Если же пойти по коридору вправо, он выведет к выходу на упомянутую служебную площадку, а затем, продолжая расширяться и опять-таки внезапно понизившись вдвое, приведет в столовую с круглым столом и тремя стульями: вилла рассчитана на пребывание трех персон. С левой стороны – дверь в ателье, которую мы видели там под балконом, а прямо – та самая лестница. Хотя у нее есть перила, сорокапятиградусный уклон говорит, что хозяева виллы и тот единственный избранник, который сможет на ней погостить с ночевками, должны быть в очень хорошей физической форме. Еще труднее будет спускаться! Собравшись с духом, цепляясь за поручни, совершаем восхождение – и не напрасно, ибо там становится понятно, почему Сэдзима почтила девяностолетнего мэтра американской архитектуры именно этим, а не каким-то другим своим произведением.
На лестничной площадке за дверьми слева и справа находятся спальни хозяев и гостя. Если что и есть в этих комнатах необыкновенного – криволинейность плана. У обеих есть дверки для выхода на балкон, откуда можно обозревать ателье. А прямо перед нами – ничем не огражденный санузел. Войдя в него, мы оказались в южном клиновидном отростке виллы и теперь понимаем, что в массивной опоре, на которую он опирается, спрятаны трубы. Две раковины, за ними ширма. Отодвинув ее, оказываемся в уборной. Идем дальше к простенку на половину ширины помещения с проемом в ванную комнату, закрытую еще одной ширмой. За ней-то и открывается причина, побудившая Сэдзиму презентовать МоМА этот проект: хотя над самой ванной есть большое окно, вся торцевая стена – стеклянная! Допустим, приехали мы на виллу и хотим расслабиться, понежиться в ванне, любуясь лесом. Следовательно, выбираем светлое время. Что делать со стеклянной стеной, за которой мы при взгляде снаружи – как в витрине? Надо либо надеяться, как надеялись Мис и Филип Джонсон, на отражающие свойства стекла, либо, если надежда слаба, – возиться с занавеской, либо, наконец, отбросить предрассудки и условности.
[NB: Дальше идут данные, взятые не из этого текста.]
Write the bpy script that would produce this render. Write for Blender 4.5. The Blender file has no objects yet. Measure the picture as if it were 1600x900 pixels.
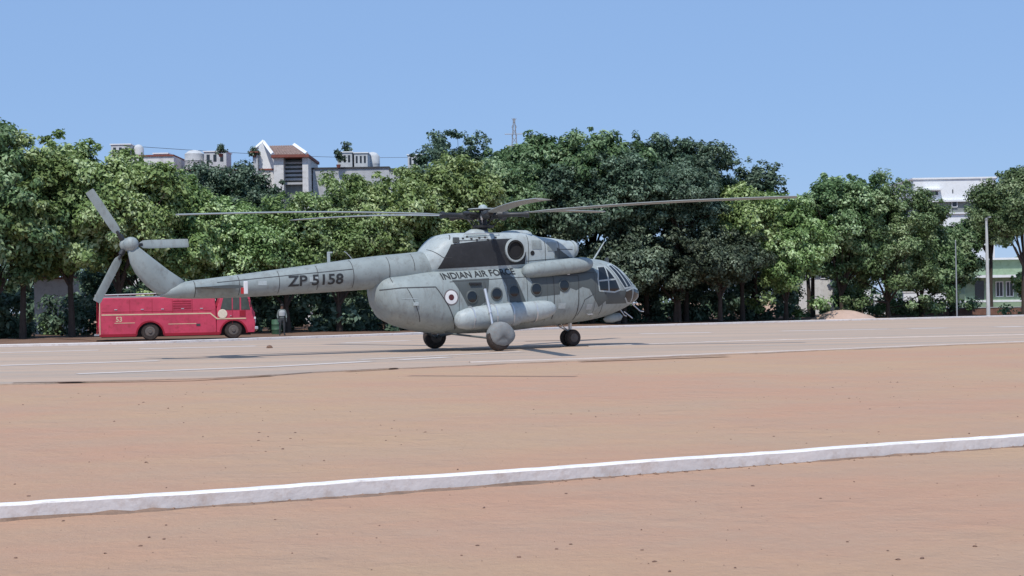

Я думаю, что предоставить обитателям виллы нормальные спальни, но при этом с такой эпатажной смелостью превратить ванную в напоминание о стеклянном павильоне, – это контр-Джонсон. В Нью-Кейнене, как мы помним, тахта на виду, но показываться публике голым Джонсон не осмеливался.
Собирая в интернете материалы о вилле, я случайно наткнулся на изображение флага городка Татешима, в округе которого она находится. На зеленом поле кольцо, в которое эксцентрически вписано меньшее кольцо; сверху они разомкнуты, а снизу, где расхождение между ними максимально, пронизаны клином, острие которого находится в центре малого кольца (правда, клин не выступает за границу внешнего кольца). Если эмблема сочинена после 1994 года, можно предположить, что художник использовал схему виллы Сэдзимы, и, значит, она принята местными властями как самое что ни на есть свое. Зеленое поле – лес, белизна не требует пояснений. Если же (что кажется мне вероятнее) эмблема существовала до проекта виллы, то она дала архитектору импульс, в котором форма неразрывно слита со значением, ибо, развив форму эмблемы в плане виллы, Сэдзима утверждает: вилла буквально выросла из этого места.
Может быть, мое предположение и неверно. Но по словам самой Сэдзимы, круглая, бесфасадная форма виллы выражает переживание никак не ориентированного однообразия, навеваемого на нее окружающим лесом512
. В этом смысле вилла – средоточие леса. На макете в МоМА лес занимает неизмеримо больше места, чем маленький кружок виллы513. Однако местом, в котором обитатель виллы может всецело отдаться этому переживанию, является не та или иная комната из тех, что опоясывают ателье, а только само ателье. Чтобы всецело сосредоточиться на осмыслении грандиозного однообразия леса, надо не смотреть на него сквозь оконный проем, а погрузиться в медитацию в изолированной от леса белой пустоте. Стремясь усилить островную обособленность ателье, Сэдзима окружила его кольцом разнообразных помещений, как потоком, полным динамики сужений и расширений, резких перепадов высот, редких и тем более резких вспышек оконного света в сумраке, сложных и неожиданных форм. Благодаря этому молочно-белая внутренняя пустота виллы воспринимается как эквивалент совершенного покоя, как нуль свойств, из которого духовная работа рождает художественные образы. Как у Макушинского: «Не внешним, но внутренним зрением видел он это внешнее, эти горы, этот снег, эти сосны; как будто он одновременно сидел здесь, внутри, в одиночестве и покое дза-дзена, и был там, снаружи, среди этих снегов и сосен»514.